The writer is just as resolute in calling the “Vetrov denunciation” published by Arnau a forgery, remarking: “…the ‘denunciation’ of the Ukrainians was marked on January 20, 1952, they quote ‘today’ alleged conversations with Ukrainian convicts and their ‘tomorrow’ plans, but they missed the fact that on January 6 all the Ukrainians were transferred to a separate Ukrainian camp, tightly separated from ours…” He also emphasizes that he himself sent samples of his handwriting to Western graphologists, but Arnau refused the examination.

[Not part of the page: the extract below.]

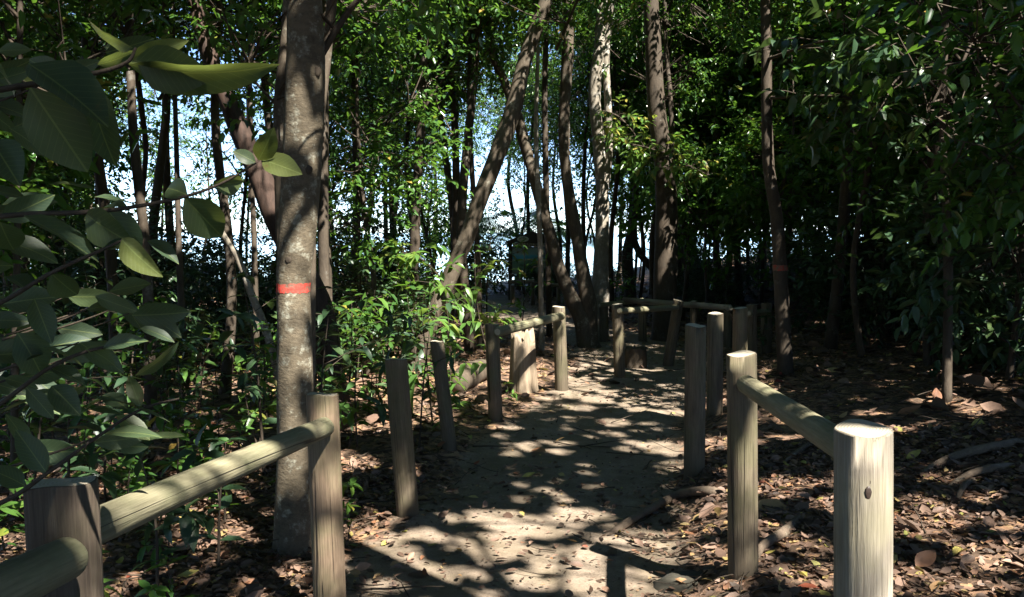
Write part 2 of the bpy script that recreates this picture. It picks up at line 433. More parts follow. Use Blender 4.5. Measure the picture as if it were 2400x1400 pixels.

“In the Archipelago, and not only in it, I did not spare myself, and all the remorse that passed through my soul – all on paper… In this series, I did not hesitate to relate the story of how I was recruited as a camp snitch and given a nickname, although I never used this nickname and never submitted a single report. I would consider it dishonest to keep silent about it, and to write it interesting, bearing in mind the multiplicity of such recruitments, even in freedom. My goal was to show in the whole book, in all my books, what can be made out of a person. To show that the line between Good and Evil is constantly moving through the human heart,” Solzhenitsyn concludes in his defense.

Summing up, it should be noted that the question of whether the “Vetrov denunciation” is an original or a forgery has remained open, and other similar documents have not yet been found.